Hill’s first collection of poems, Blood Ties & Brown Liquor is available from the University of Georgia Press. A native of Milledgeville, Hill holds an MFA in creative writing from the University of Houston, where he was awarded the 2003 Michener Fellowship for poetry. He also was the recipient of fellowships from Cave Canem, the Bush Foundation, the MacDowell Colony, the University of Wisconsin, and work-study scholarships to Bread Loaf Writers’ Conference. He recently received a travel and study grant from the Jerome Foundation and a Stegner Fellowship from Stanford.

Dargan is the author of Bouquet of Hungers (2007) and The Listening (2004), which won the Cave Canem Poetry Prize in 2003 – both published by UGA Press.
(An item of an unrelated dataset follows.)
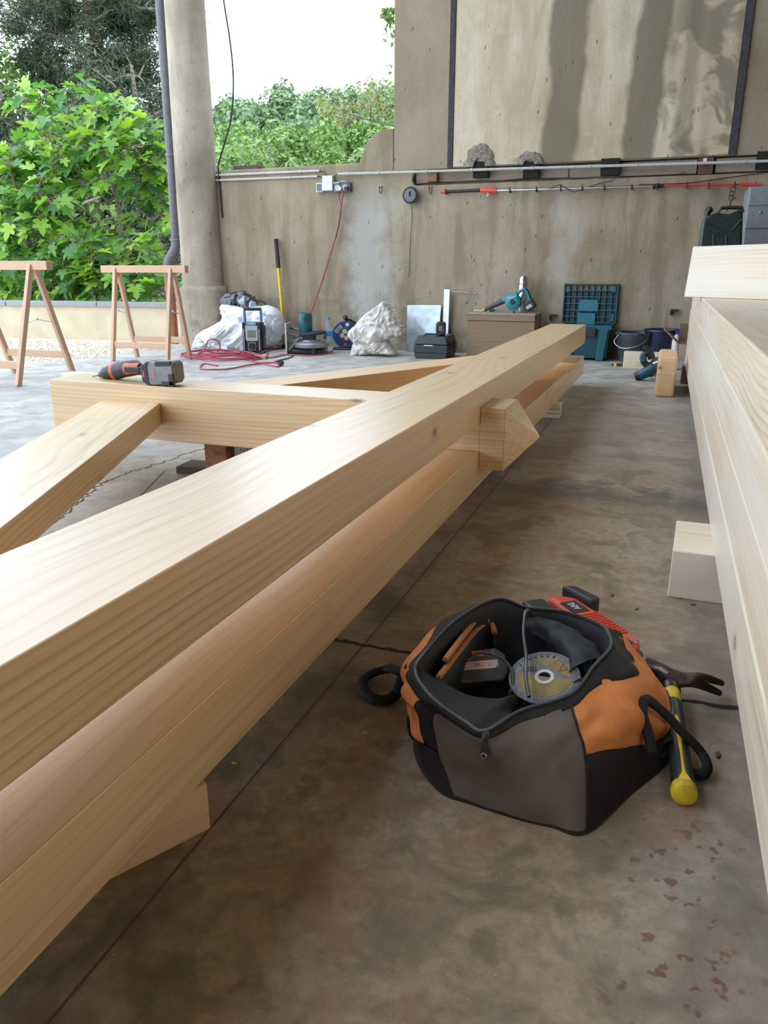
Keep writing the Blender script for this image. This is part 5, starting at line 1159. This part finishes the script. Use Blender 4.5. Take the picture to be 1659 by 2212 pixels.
# ------------------------------------------------------------ open tool bag in the foreground
def fabric(name, col, rough=.75, weave=900, dust=.25):
    b = NB(name); v = b.coord(); n = b.noise(v, weave, 2); n2 = b.noise(v, 14, 5, .6); n3 = b.noise(v, 160, 3, .7)
    c = b.ramp(n2, [(.3, tuple(q*.75 for q in col)), (.7, tuple(min(1, q*1.18) for q in col))])
    c = b.mix(b.ramp(n3, [(.66, 0), (.75, dust)]), c, (.42,.36,.30))
    b.bump(b.math('ADD', n, n2), .25, .0015); m_ = b.fin(c, rough, 0, .3); return m_
F_GREY = fabric('bag_fabric_taupe', (.125,.098,.082)); F_DARK = fabric('bag_fabric_plum', (.016,.011,.014)); F_ORG = fabric('bag_fabric_orange', (.62,.215,.062), .7, dust=.1)
F_LIN = fabric('bag_lining', (.017,.0165,.019), .6); F_BAND = fabric('bag_webbing', (.013,.011,.0105), .7); F_TRIM = fabric('pocket_trim', (.42,.15,.05), .7)
ZIP = mat('zip_teeth', (.16,.16,.17), .35, .6)
BG = empty('tool_bag', (-.16, 1.2, 0)); BO = Vector(BG.location)
def g(px, py, z=0): return P(px, py, z=z)
V3 = Vector
cols = [ # ground, upper panel edge, shoulder, rim (going round from the zip pull to the right)
 (g(1115,1768), g(1085,1690,.055), g(1060,1610,.125), g(1048,1583,.143)),
 (g(1190,1786), g(1165,1690,.070), g(1140,1585,.130), g(1124,1540,.146)),
 (g(1266,1800), g(1263,1632,.098), g(1240,1556,.138), g(1231,1504,.154)),
 (g(1360,1717), g(1348,1614,.070), g(1335,1512,.135), g(1283,1442,.168)),
 (g(1438,1646), g(1430,1602,.040), g(1424,1508,.095), g(1318,1402,.172)),
 (V3((.055,1.31,0)), V3((.06,1.32,.05)), g(1385,1440,.095), g(1314,1374,.170)),
 (V3((.0,1.40,0)), V3((.01,1.41,.06)), V3((-.03,1.395,.125)), g(1294,1352,.165)),
 (V3((-.10,1.43,0)), V3((-.10,1.445,.06)), V3((-.125,1.43,.13)), g(1216,1324,.165)),
 (V3((-.20,1.43,0)), V3((-.20,1.445,.06)), V3((-.205,1.43,.13)), g(1140,1316,.168)),
 (V3((-.285,1.40,0)), V3((-.29,1.41,.06)), V3((-.285,1.39,.14)), g(1074,1297,.190)),
 (V3((-.345,1.30,0)), V3((-.355,1.30,.06)), g(958,1348,.150), g(988,1341,.190)),
 (V3((-.365,1.19,0)), V3((-.375,1.185,.06)), g(885,1425,.130), g(915,1417,.178)),
 (V3((-.340,1.085,0)), g(893,1555,.055), g(874,1466,.118), g(897,1457,.166)),
 (g(948,1708), g(913,1600,.060), g(896,1510,.122), g(934,1513,.156)),
 (g(1020,1737), g(990,1650,.060), g(985,1577,.125), g(1004,1564,.148)),
]
NC = len(cols); SUB = 6; rings = []
prof_rows = [[c[k]-BO for c in cols] for k in range(4)]
rows_u = [spline(r, SUB, closed=True) for r in prof_rows]; NU = len(rows_u[0]); VN = 7
full = []
for i in range(NU):
    colp = spline([rows_u[k][i] for k in range(4)], VN); full.append(colp)
NV = len(full[0])
ctr = V3((-.17, 1.20, .0))-BO
for i in range(NU):
    u = i/SUB
    for j in range(NV):
        p = full[i][j]; t = j/(NV-1); out = V3((p.x-ctr.x, p.y-ctr.y, 0)).normalized()
        amp = .006*math.sin(PI*min(1, t*1.0))
        if 2 < u < 6 or 9 < u < 13.2: amp = .021*math.sin(PI*t)*(1 if t > .3 else .3)
        q = p*1.0; wv_ = noise.noise(V3((u*.9, t*4.5, 3)))+.6*noise.noise(V3((u*2.1, t*7, 9)))
        crease = (.35-abs(noise.noise(V3((u*.55+t*1.2, t*3.2-u*.3, 5))))*2)
        full[i][j] = p+out*(amp*wv_+amp*.8*crease)+V3((0,0,amp*.5*wv_ if j > 2 else 0))
        if j == 0: full[i][j].z = .0
def panel(name, u0, u1, v0, v1, matl, thick=.0025):
    m = MB(); i0, i1 = round(u0*SUB), round(u1*SUB)
    m.grid([[full[i % NU][j] for j in range(v0, v1+1)] for i in range(i0, i1+1)])
    o = m.build(name, matl, BG, smooth=True, sharp=60, recalc=False); md = o.modifiers.new('t', 'SOLIDIFY'); md.thickness = thick; md.offset = -1 
    md2 = o.modifiers.new('s', 'SUBSURF'); md2.levels = 1; md2.render_levels = 1; return o
VB = NV-4; VA = VN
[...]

He received his MFA as a Yusef Komunyakaa Fellow at Indiana University and is currently Distinguished Adjunct in Residence on the creative writing faculty at American University and editor of the journal, Callaloo.
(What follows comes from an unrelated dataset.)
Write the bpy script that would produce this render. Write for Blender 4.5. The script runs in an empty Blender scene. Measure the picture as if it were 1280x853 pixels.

Moore is the author of a collection of poems, Lot’s Daughters, a meditation on African-American womanhood. She created a suite of poems, “The Children of Middle Passaage,” for the Delfina Project, a collaborative performance work inspired by the paintings of Arturo Lindsay. A Fulbright Scholar, Moore is an associate professor of English at Spelman College.

This project is supported by the Georgia Humanities Council and the National Endowment for the Humanities and through appropriations from the Georgia General Assembly. It is cosponsored by the UGA President’s Venture Fund, the Franklin College of Arts and Sciences, the Willson Center for the Humanities and Arts, the English Department, the Creative Writing Program, Regents’ Professor of English Judith Ortiz Cofer, the Lanier Chair, the Office of Institutional Diversity, the University of Georgia Press, and the Institute of African American Studies.